Wednesday, January 17, 2024

Janky Blades is… okay

 I might have never noticed Janky Blades if it hadn’t been designed by Robin Gibson. However, their track record on Print-and-Play Roll-and-Write games has been solid for me so Janky Blades got printed out.


The theme of the game is that you are drawing a jagged sword with many different grains, indicating the artisan craft put into its creation. The reality is that you are drawing shapes on a six by eighteen grid.

Gameplay is simple. Each turn, roll three dice. One die will determine the column you are drawing a shape in. One die will determine the grain of the shape. And the last die determines the shape you are drawing.

The game last thirty turns. After you are done, you score the shapes that are contiguously connected to the handle at the bottom of the board. Each shape earns one point for every adjacent shape that has a different grain. And if you completely enclosed an empty space, it counts as a shape with its own grain.

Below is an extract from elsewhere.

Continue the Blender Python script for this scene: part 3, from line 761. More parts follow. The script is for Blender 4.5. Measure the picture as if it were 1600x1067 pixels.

Janky Blades is billed as a solitaire game but I don’t see any reason why you couldn’t play it as a multiplayer game Take It Easy style. There isn’t a dice manipulation mechanic and the decision tree is wide enough that you won’t end up with identical janky swords.

Janky Blades has two touches that I found interesting. First of all, as opposed to the Tetris shapes I’m used to using in a draw-shapes-on-a-grid, it uses more pointy shapes, triangles and rhombuses and the like. I wouldn’t be surprised if Tangram puzzles featured in the development. I also like how negative space can become a part of the blade.

Those two elements made Janky Blades better than I was expecting. Because, quite frankly, I was expecting a completely forgettable game who’s best feature would be drawing a pretty picture . Instead, I found the decisions actually interesting.

Ultimately, though, I have to damn Janky Blades with faint praise. It isn’t bad but there are a lot of Roll-and-Write games I’d rather play, a number of them also by Robin Jarvis.